Please write out the lines of the data exactly, beginning with the first and ending with the line containing "scene.camera = cam"; leave the pictures behind.

DATA SECTION
▶

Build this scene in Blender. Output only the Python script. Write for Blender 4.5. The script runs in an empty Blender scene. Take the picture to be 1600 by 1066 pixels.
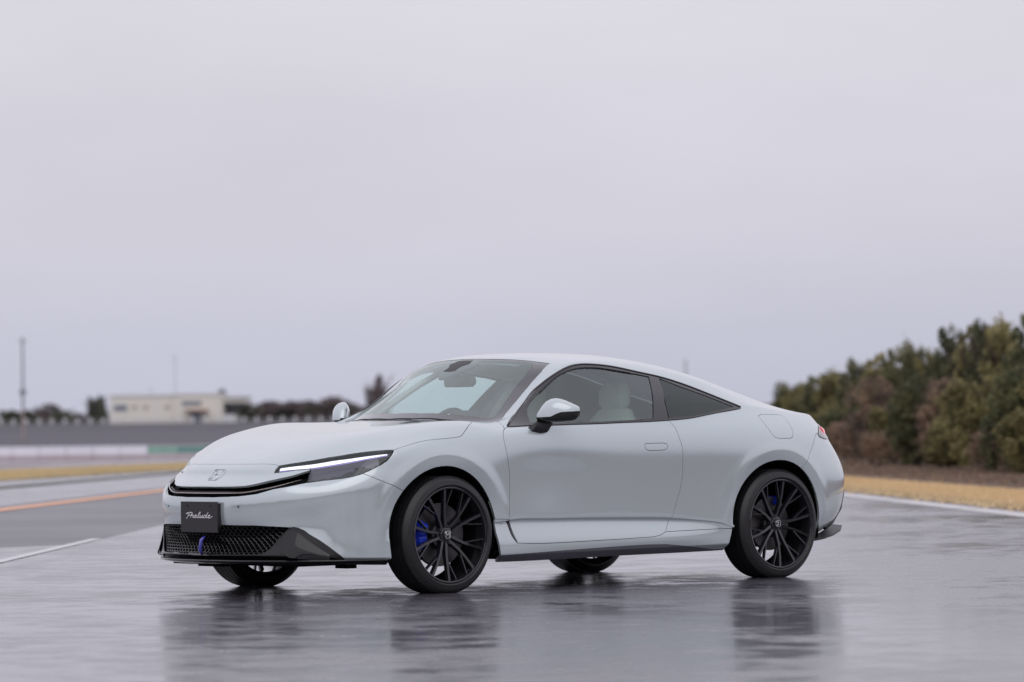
import bpy, bmesh, math, random
import numpy as np
from mathutils import Vector, Matrix
from mathutils.bvhtree import BVHTree

scene = bpy.context.scene
COL = scene.collection

# ------------------------------------------------------------------ camera
# World frame: X runs back along the car, Y away from the camera side, Z up; front axle at X = 0.
CAM_LOC = Vector((-13.85424, -16.92127, 0.90594))
CAM_FWD = Vector((0.66678357, 0.74489586, 0.02301791))
CAM_RIGHT = Vector((0.74521195, -0.66674801, -0.01030723))
CAM_UP = Vector((-0.00766933, -0.02402591, 0.99968192))
cam_data = bpy.data.cameras.new('camera')
cam_data.sensor_width = 36.0
cam_data.lens = 135.0
cam_data.clip_start = 0.1
cam_data.clip_end = 6000.0
cam_data.dof.use_dof = True
cam_data.dof.focus_distance = 22.0
cam_data.dof.aperture_fstop = 2.8
cam_data.dof.aperture_blades = 9
cam = bpy.data.objects.new('camera', cam_data)
COL.objects.link(cam)
cam.matrix_world = Matrix(((CAM_RIGHT.x, CAM_UP.x, -CAM_FWD.x, CAM_LOC.x),
                           (CAM_RIGHT.y, CAM_UP.y, -CAM_FWD.y, CAM_LOC.y),
                           (CAM_RIGHT.z, CAM_UP.z, -CAM_FWD.z, CAM_LOC.z),
                           (0, 0, 0, 1)))
scene.camera = cam

# ------------------------------------------------------------------ overcast sky and veiled sun
SUN_ELEV = math.radians(48)
SUN_AZ = math.radians(215)
world = bpy.data.worlds.new('World')
scene.world = world
world.use_nodes = True
nt = world.node_tree
for n in list(nt.nodes):
    nt.nodes.remove(n)
N = nt.nodes.new
L = nt.links.new
out = N('ShaderNodeOutputWorld')
bg_sky = N('ShaderNodeBackground'); bg_sky.inputs['Strength'].default_value = 0.05
sky = N('ShaderNodeTexSky'); sky.sky_type = 'NISHITA'; sky.sun_disc = False
sky.sun_elevation = SUN_ELEV; sky.sun_rotation = SUN_AZ
sky.dust_density = 4.0
L(sky.outputs[0], bg_sky.inputs['Color'])
bg_cloud = N('ShaderNodeBackground'); bg_cloud.inputs['Strength'].default_value = 1.0
tc = N('ShaderNodeTexCoord')
sep = N('ShaderNodeSeparateXYZ'); L(tc.outputs['Generated'], sep.inputs[0])
ramp = N('ShaderNodeValToRGB')
L(sep.outputs['Z'], ramp.inputs[0])
cr = ramp.color_ramp
cr.interpolation = 'EASE'
cr.elements[0].position = 0.0; cr.elements[0].color = (0.545, 0.550, 0.665, 1)
cr.elements[1].position = 1.0; cr.elements[1].color = (0.85, 0.84, 0.92, 1)
for p, c in ((0.020, (0.575, 0.578, 0.685, 1)), (0.055, (0.655, 0.645, 0.730, 1)), (0.115, (0.715, 0.698, 0.765, 1)), (0.4, (0.79, 0.775, 0.86, 1))):
    e = cr.elements.new(p); e.color = c
# soft cloud streaks stretched along the horizon
mp = N('ShaderNodeMapping'); mp.inputs['Scale'].default_value = (3.0, 3.0, 9.0)
L(tc.outputs['Generated'], mp.inputs[0])
nz = N('ShaderNodeTexNoise'); nz.inputs['Scale'].default_value = 2.2; nz.inputs['Detail'].default_value = 4; nz.inputs['Roughness'].default_value = 0.5
L(mp.outputs[0], nz.inputs['Vector'])
mr = N('ShaderNodeMapRange'); mr.inputs[1].default_value = 0.3; mr.inputs[2].default_value = 0.7; mr.inputs[3].default_value = 0.985; mr.inputs[4].default_value = 1.07
L(nz.outputs['Fac'], mr.inputs[0])
mul = N('ShaderNodeVectorMath'); mul.operation = 'SCALE'
L(ramp.outputs['Color'], mul.inputs[0]); L(mr.outputs[0], mul.inputs['Scale'])
L(mul.outputs[0], bg_cloud.inputs['Color'])
mixw = N('ShaderNodeMixShader'); mixw.inputs[0].default_value = 0.94   # cloud cover over the clear sky
L(bg_sky.outputs[0], mixw.inputs[1]); L(bg_cloud.outputs[0], mixw.inputs[2])
L(mixw.outputs[0], out.inputs['Surface'])

sun_data = bpy.data.lights.new('sun', 'SUN')
sun_data.energy = 0.5
sun_data.angle = math.radians(60)
sun_data.color = (1.0, 0.97, 0.93)
sun = bpy.data.objects.new('sun', sun_data)
COL.objects.link(sun)
_d = Vector((math.sin(SUN_AZ) * math.cos(SUN_ELEV), math.cos(SUN_AZ) * math.cos(SUN_ELEV), math.sin(SUN_ELEV)))
sun.rotation_euler = (-_d).to_track_quat('-Z', 'Y').to_euler()

scene.view_settings.view_transform = 'Standard'
scene.view_settings.look = 'None'
scene.view_settings.exposure = 0.0
scene.view_settings.gamma = 1.0
scene.view_settings.use_curve_mapping = False
scene.cycles.max_bounces = 8
scene.cycles.transparent_max_bounces = 12

# ------------------------------------------------------------------ helpers
def tag(o, label=None, category=None, group=None, kind=None):
    if label: o['label'] = label
    if category: o['category'] = category
    if group: o['group'] = group
    if kind: o['kind'] = kind
    return o

def empty(name, loc=(0, 0, 0), rz=0.0, parent=None):
    o = bpy.data.objects.new(name, None)
    COL.objects.link(o)
    o.location = loc
    o.rotation_euler = (0, 0, rz)
    o.empty_display_size = 0.2
    if parent: o.parent = parent
    return o

def link_mesh(name, me, mat=None, parent=None, smooth=False, angle=None):
    if mat is not None and len(me.materials) == 0:
        me.materials.append(mat)
    o = bpy.data.objects.new(name, me)
    COL.objects.link(o)
    if parent: o.parent = parent
    if smooth:
        me.polygons.foreach_set('use_smooth', [True] * len(me.polygons))
        if angle is not None:
            me.set_sharp_from_angle(angle=math.radians(angle))
    return o

def from_data(name, verts, faces, mat=None, parent=None, smooth=False, angle=None):
    me = bpy.data.meshes.new(name)
    me.from_pydata([tuple(v) for v in verts], [], [tuple(f) for f in faces])
    me.update()
    return link_mesh(name, me, mat, parent, smooth, angle)

def from_bm(name, bm, mat=None, parent=None, smooth=False, angle=None):
    me = bpy.data.meshes.new(name)
    bm.to_mesh(me); bm.free()
    return link_mesh(name, me, mat, parent, smooth, angle)

class MB:
    """collects simple solids and builds them as one mesh"""
    def __init__(s): s.v = []; s.f = []
    def add(s, V, F):
        n = len(s.v); s.v += [tuple(v) for v in V]; s.f += [tuple(i + n for i in f) for f in F]; return s
    def box(s, c, d, rz=0.0):
        x, y, z = d[0] / 2, d[1] / 2, d[2] / 2
        V = [(-x, -y, -z), (x, -y, -z), (x, y, -z), (-x, y, -z), (-x, -y, z), (x, -y, z), (x, y, z), (-x, y, z)]
        cs, sn = math.cos(rz), math.sin(rz)
        V = [(c[0] + a * cs - b * sn, c[1] + a * sn + b * cs, c[2] + e) for a, b, e in V]
        return s.add(V, [(0, 3, 2, 1), (4, 5, 6, 7), (0, 1, 5, 4), (1, 2, 6, 5), (2, 3, 7, 6), (3, 0, 4, 7)])
    def tube(s, pts, r, n=8, cap=True):
        pts = [Vector(p) for p in pts]
        rs = r if isinstance(r, (list, tuple)) else [r] * len(pts)
        V = []; F = []
        prev = None
        for i, p in enumerate(pts):
            t = (pts[min(i + 1, len(pts) - 1)] - pts[max(i - 1, 0)]).normalized()
            if prev is None:
                a = Vector((0, 0, 1)) if abs(t.z) < 0.9 else Vector((1, 0, 0))
                u = t.cross(a).normalized()
            else:
                u = (prev - t * prev.dot(t)).normalized()
            prev = u
            w = t.cross(u)
            for k in range(n):
                a = 2 * math.pi * k / n
                V.append(p + (u * math.cos(a) + w * math.sin(a)) * rs[i])
        for i in range(len(pts) - 1):
            for k in range(n):
                k2 = (k + 1) % n
                F.append((i * n + k, i * n + k2, (i + 1) * n + k2, (i + 1) * n + k))
        if cap:
            F.append(tuple(range(n - 1, -1, -1)))
            F.append(tuple(range((len(pts) - 1) * n, len(pts) * n)))
        return s.add(V, F)
    def lathe_y(s, prof, n=96, c=(0, 0, 0), closed=False):
        """prof: (radius, y) pairs turned about the Y axis"""
        V = []; F = []; m = len(prof)
        for k in range(n):
            a = 2 * math.pi * k / n
            for r, y in prof:
                V.append((c[0] + r * math.cos(a), c[1] + y, c[2] + r * math.sin(a)))
        for k in range(n):
            k2 = (k + 1) % n
            for i in range(m if closed else m - 1):
                j = (i + 1) % m
                F.append((k * m + i, k * m + j, k2 * m + j, k2 * m + i))
        return s.add(V, F)
    def build(s, name, mat=None, parent=None, smooth=False, angle=None):
        return from_data(name, s.v, s.f, mat, parent, smooth, angle)

# ------------------------------------------------------------------ materials
def new_mat(name):
    m = bpy.data.materials.new(name); m.use_nodes = True
    return m, m.node_tree, m.node_tree.nodes['Principled BSDF']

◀

EXERCISE ANSWER
Build this scene in Blender. Output only the Python script. Write for Blender 4.5. The script runs in an empty Blender scene. Take the picture to be 1600 by 1066 pixels.
import bpy, bmesh, math, random
import numpy as np
from mathutils import Vector, Matrix
from mathutils.bvhtree import BVHTree

scene = bpy.context.scene
COL = scene.collection

# ------------------------------------------------------------------ camera
# World frame: X runs back along the car, Y away from the camera side, Z up; front axle at X = 0.
CAM_LOC = Vector((-13.85424, -16.92127, 0.90594))
CAM_FWD = Vector((0.66678357, 0.74489586, 0.02301791))
CAM_RIGHT = Vector((0.74521195, -0.66674801, -0.01030723))
CAM_UP = Vector((-0.00766933, -0.02402591, 0.99968192))
cam_data = bpy.data.cameras.new('camera')
cam_data.sensor_width = 36.0
cam_data.lens = 135.0
cam_data.clip_start = 0.1
cam_data.clip_end = 6000.0
cam_data.dof.use_dof = True
cam_data.dof.focus_distance = 22.0
cam_data.dof.aperture_fstop = 2.8
cam_data.dof.aperture_blades = 9
cam = bpy.data.objects.new('camera', cam_data)
COL.objects.link(cam)
cam.matrix_world = Matrix(((CAM_RIGHT.x, CAM_UP.x, -CAM_FWD.x, CAM_LOC.x),
                           (CAM_RIGHT.y, CAM_UP.y, -CAM_FWD.y, CAM_LOC.y),
                           (CAM_RIGHT.z, CAM_UP.z, -CAM_FWD.z, CAM_LOC.z),
                           (0, 0, 0, 1)))
scene.camera = cam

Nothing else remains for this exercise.